表題作「悟浄出立」。元ネタである『西遊記』の原典を読んだことはないが、堺正章主演のドラマは見ていた。語り部は沙悟浄なのだが、話の中心は猪八戒という奇妙な1編。ドジキャラ猪八戒の素性は、実は…。この設定、原典の通りなのか、万城目さんのオリジナルなのか。結局、沙悟浄に光が当たっていない気がするが…。
てっきり全編『西遊記』ネタなのかと思ったら、続く「趙雲西行」は『三国志』ネタ。こちらもさっぱり詳しくないが、映画『レッドクリフ』のおかげでこれらの武将の名は知っていた。戦場では敵なしの彼らも、船旅は苦手。それ以上に、諸葛亮が苦手らしい。猛者たちの日常を巧みに切り取った、どことなくほのぼのした1編。
続いて司馬遷が編纂した『史記』から、「虞姫寂静」。「四面楚歌」という故事成語の由来となった、項羽の最後を描いている。だが、主役は項羽の愛人・虞。虞の前では、猛将とは違う顔を見せる項羽。生半可な覚悟で項羽に仕えてきたのではない。それなのに…。結末が読めるだけに、美しくも悲しい1編。
同じく『史記』から「法家孤憤」。

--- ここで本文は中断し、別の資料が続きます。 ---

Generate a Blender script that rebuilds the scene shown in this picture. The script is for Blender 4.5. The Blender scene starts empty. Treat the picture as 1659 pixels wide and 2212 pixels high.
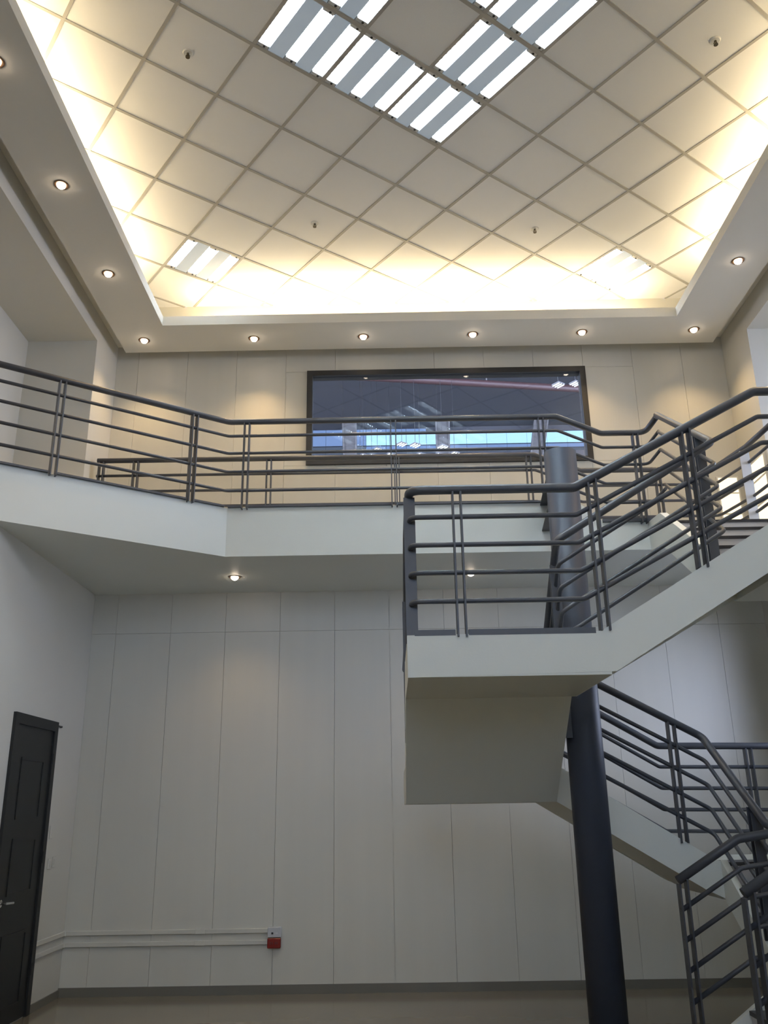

秦王(後の始皇帝)暗殺のため、燕から送り込まれた刺客・荊軻(けいか)は、下級官吏・京科の知り合いだった。暗殺は失敗し、荊軻はその場で斬殺される。京科が故郷に帰ってみると、荊軻は英雄に祭り上げられていた。そのことに苛立ちを隠さない京科。名前の発音が同じ2人の、運命の皮肉が興味深い。
最後に「父司馬遷」。友人を擁護して武帝の怒りを買った司馬遷は、宮刑を受け入れて死刑を免れた。宮刑とはどんな刑罰かは調べてください。生き恥を晒し、家族にも蔑まれた司馬遷を、娘が訪ねていく。さすがに自暴自棄になっていた司馬遷に、娘がかけた言葉とは。司馬遷は、屈辱をばねに『史記』編纂という偉業を成し遂げたのだろうか。
以上、中国古典に基づく全5編。原典を読み込み、熟知していなければ書けないだろう。しかし、予備知識がなくても、歴史に疎い僕でも訴えるものがあった。このシリーズはこれで終わりのようだが、倍の10編くらい読みたかったなあ。